My first thought was it might be something to do with the dormant commerce clause, but I’m thinking I might be mistaken. But I am pretty sure there are actually some situations in which that is exactly what happens: a state passes a law in an area of overlapping powers to make something illegal, the federal government, operating under an enumerated power, then passes its own laws that preempts the state law, and the federal laws wins out thanks to the supremacy clause. So I guess it’s something to do with preemption. But, again, not really something I have worried about since the bar exam.
For the last 250-odd years, Rhode Island had in their their state constitution (and I think their royal charter before that) that it is a right for someone to go to the ocean and take fish. As such, there were no licenses needed for saltwater fishing. Anyone was perfectly within their rights to cast a line into the ocean and catch a fish. There were size and bag limits, but you didn’t need a license.
About 15 years ago, the federal government created a regulation that states were required to license and regulate saltwater fishing as part of a larger scheme to control the decline of fisheries. The RI General Assembly passed a bill to create this regulatory framework and fee structure in accordance with federal regulation. The governor vetoed that bill as it violated the state constitution. I’m pretty sure the legislature overode that veto and went with the unconstitutional statute anyway (after all, it is Rhode Island).
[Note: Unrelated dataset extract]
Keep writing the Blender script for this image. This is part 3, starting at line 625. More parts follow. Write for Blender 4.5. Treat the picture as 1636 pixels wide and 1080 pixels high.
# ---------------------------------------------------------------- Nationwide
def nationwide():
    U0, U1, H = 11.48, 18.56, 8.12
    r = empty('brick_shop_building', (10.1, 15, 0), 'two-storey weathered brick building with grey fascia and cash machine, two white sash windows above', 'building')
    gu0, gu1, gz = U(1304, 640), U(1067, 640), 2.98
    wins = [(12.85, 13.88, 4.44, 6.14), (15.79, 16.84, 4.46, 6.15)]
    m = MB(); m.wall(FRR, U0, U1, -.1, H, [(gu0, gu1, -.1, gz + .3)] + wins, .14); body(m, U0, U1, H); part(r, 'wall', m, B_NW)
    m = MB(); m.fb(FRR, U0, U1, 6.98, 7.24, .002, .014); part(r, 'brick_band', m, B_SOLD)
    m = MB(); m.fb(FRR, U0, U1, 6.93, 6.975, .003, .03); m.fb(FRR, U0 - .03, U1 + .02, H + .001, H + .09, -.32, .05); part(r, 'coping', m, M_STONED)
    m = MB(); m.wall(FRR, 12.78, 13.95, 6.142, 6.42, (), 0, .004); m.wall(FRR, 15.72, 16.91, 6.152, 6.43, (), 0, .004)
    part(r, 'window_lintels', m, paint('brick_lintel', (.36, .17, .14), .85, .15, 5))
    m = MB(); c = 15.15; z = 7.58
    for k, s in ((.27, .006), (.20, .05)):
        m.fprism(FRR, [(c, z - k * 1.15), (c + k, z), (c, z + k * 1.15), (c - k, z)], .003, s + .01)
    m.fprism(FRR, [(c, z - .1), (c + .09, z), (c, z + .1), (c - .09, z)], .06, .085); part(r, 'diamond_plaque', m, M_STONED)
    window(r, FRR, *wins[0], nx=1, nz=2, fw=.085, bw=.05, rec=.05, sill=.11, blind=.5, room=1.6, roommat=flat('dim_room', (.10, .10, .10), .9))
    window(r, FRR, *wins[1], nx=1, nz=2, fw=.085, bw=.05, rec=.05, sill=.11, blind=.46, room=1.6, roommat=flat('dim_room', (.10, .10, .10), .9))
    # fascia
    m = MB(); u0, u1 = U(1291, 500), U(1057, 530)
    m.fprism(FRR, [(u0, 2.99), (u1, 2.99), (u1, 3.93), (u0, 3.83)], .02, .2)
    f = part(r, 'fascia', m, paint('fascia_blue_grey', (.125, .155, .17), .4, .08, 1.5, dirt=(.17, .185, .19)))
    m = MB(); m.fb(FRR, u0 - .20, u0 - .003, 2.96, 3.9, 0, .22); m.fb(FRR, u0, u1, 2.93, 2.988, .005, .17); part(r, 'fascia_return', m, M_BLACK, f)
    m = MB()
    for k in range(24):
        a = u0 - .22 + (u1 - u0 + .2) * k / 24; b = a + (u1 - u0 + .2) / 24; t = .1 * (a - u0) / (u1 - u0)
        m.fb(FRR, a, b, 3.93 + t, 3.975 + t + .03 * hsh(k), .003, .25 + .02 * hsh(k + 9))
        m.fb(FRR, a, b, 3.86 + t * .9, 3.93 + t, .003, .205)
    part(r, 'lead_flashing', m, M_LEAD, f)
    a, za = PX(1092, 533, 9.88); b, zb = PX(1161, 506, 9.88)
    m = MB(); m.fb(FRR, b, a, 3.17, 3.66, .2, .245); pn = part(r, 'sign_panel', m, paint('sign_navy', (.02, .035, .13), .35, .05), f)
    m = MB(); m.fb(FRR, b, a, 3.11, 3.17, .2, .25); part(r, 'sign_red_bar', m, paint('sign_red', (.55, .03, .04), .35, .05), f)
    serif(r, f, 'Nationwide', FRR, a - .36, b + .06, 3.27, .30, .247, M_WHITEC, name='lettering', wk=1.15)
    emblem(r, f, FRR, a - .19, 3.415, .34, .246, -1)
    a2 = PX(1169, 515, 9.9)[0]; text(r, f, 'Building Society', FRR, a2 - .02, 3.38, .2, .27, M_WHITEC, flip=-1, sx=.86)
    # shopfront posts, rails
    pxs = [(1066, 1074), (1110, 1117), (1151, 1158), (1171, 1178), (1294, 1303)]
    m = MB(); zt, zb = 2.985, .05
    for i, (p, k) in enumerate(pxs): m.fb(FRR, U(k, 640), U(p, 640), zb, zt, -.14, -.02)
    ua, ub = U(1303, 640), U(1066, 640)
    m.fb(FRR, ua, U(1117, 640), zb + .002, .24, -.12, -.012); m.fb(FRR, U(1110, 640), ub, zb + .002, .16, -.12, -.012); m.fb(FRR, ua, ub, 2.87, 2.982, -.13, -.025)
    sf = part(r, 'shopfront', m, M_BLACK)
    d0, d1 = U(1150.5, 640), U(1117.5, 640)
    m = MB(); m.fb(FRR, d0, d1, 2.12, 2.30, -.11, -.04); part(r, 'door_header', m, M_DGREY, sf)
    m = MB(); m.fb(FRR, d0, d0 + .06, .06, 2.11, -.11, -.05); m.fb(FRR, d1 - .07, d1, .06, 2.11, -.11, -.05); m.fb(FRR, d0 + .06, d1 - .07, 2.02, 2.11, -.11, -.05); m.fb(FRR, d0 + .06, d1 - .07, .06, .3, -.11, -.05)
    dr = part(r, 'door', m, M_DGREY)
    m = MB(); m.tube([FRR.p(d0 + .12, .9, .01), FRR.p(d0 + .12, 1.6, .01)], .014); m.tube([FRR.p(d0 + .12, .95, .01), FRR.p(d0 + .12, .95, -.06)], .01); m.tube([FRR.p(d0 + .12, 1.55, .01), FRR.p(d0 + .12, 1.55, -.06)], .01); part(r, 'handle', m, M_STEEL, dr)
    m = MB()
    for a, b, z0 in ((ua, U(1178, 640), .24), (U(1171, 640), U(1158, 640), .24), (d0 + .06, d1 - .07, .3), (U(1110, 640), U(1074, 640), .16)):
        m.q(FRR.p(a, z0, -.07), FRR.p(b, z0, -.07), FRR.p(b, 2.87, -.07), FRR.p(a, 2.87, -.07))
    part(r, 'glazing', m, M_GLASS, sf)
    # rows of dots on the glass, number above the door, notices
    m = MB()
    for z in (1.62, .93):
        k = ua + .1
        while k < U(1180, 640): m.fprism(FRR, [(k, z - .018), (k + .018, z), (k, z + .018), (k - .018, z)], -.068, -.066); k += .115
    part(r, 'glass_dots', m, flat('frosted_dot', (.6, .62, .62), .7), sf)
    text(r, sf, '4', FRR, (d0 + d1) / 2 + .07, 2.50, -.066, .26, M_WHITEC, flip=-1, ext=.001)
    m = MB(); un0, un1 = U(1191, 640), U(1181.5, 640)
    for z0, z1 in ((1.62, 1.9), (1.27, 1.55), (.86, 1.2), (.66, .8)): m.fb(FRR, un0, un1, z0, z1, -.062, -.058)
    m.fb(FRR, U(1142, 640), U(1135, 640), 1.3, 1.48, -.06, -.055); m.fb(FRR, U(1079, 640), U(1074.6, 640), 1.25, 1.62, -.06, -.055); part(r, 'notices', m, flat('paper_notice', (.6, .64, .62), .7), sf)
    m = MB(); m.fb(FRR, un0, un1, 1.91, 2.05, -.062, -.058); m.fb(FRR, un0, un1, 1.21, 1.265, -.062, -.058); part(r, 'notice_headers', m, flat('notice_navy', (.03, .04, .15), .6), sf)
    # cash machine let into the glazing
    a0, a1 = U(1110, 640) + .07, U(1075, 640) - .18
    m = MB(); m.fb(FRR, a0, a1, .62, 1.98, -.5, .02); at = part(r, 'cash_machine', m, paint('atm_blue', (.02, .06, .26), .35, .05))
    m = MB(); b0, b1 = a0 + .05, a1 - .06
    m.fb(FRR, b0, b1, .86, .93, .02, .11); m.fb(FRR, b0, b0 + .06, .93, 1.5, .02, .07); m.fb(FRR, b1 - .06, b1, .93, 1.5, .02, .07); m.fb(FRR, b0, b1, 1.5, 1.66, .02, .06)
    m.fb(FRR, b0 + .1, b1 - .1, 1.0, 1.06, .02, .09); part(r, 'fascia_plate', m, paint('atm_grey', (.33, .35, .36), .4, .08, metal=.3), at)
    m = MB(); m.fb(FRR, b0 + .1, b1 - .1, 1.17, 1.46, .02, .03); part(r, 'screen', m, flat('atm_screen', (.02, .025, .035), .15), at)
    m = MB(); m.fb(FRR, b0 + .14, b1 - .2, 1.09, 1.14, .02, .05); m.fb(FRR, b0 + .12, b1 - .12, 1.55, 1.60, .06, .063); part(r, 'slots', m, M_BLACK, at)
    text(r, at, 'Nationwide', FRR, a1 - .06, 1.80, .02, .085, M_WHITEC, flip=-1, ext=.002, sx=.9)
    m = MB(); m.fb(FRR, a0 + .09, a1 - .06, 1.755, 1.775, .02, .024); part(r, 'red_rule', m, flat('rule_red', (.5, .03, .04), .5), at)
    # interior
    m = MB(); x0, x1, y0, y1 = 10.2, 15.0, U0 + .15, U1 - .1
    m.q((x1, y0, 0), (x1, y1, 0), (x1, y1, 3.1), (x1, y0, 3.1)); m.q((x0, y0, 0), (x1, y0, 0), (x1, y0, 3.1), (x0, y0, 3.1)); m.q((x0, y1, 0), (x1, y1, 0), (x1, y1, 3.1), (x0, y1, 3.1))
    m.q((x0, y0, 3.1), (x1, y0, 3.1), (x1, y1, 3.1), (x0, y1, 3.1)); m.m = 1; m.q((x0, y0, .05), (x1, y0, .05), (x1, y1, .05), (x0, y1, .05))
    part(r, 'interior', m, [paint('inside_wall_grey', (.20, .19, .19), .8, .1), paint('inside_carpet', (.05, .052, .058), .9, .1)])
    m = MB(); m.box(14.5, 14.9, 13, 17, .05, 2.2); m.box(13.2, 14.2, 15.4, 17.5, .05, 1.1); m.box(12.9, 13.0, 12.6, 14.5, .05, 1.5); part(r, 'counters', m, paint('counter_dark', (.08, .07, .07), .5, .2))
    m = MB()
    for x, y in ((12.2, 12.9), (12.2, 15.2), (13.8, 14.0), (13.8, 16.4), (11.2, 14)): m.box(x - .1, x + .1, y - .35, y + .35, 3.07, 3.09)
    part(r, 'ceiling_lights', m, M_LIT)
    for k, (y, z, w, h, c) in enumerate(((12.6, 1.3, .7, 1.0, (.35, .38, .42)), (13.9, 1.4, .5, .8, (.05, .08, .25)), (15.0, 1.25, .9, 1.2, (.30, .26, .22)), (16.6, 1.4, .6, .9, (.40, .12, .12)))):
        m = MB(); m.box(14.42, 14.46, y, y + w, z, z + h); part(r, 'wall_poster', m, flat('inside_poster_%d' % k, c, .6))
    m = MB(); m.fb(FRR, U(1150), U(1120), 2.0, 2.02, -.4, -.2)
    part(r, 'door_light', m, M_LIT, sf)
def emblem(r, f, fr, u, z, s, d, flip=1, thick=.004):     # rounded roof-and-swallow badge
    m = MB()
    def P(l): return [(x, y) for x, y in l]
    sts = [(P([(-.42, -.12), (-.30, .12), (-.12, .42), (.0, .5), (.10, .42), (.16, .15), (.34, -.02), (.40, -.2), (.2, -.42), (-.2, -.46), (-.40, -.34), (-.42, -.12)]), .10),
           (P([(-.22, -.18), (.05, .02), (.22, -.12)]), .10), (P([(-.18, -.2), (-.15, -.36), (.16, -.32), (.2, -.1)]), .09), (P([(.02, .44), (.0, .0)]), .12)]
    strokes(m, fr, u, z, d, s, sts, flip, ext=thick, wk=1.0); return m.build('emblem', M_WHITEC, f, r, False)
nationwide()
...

It’s irked me for years that a federal regulation can overrule a state constitution. I get supremacy, but that just doesn’t seem correct to me.
Not a perfect match to your case, but pretty close in my mind.
It makes perfect sense to me. Otherwise, states would just pass all laws by an amendment to their constitution.
But it’s actually kind of the opposite. What we really need (and what may well exist) is an example of a state saying “Thou shalt not fish from our offshore waters” and the federal government coming in and saying “Thou shalt allow all comers to fish in offshore waters, so long as they have a federal license.”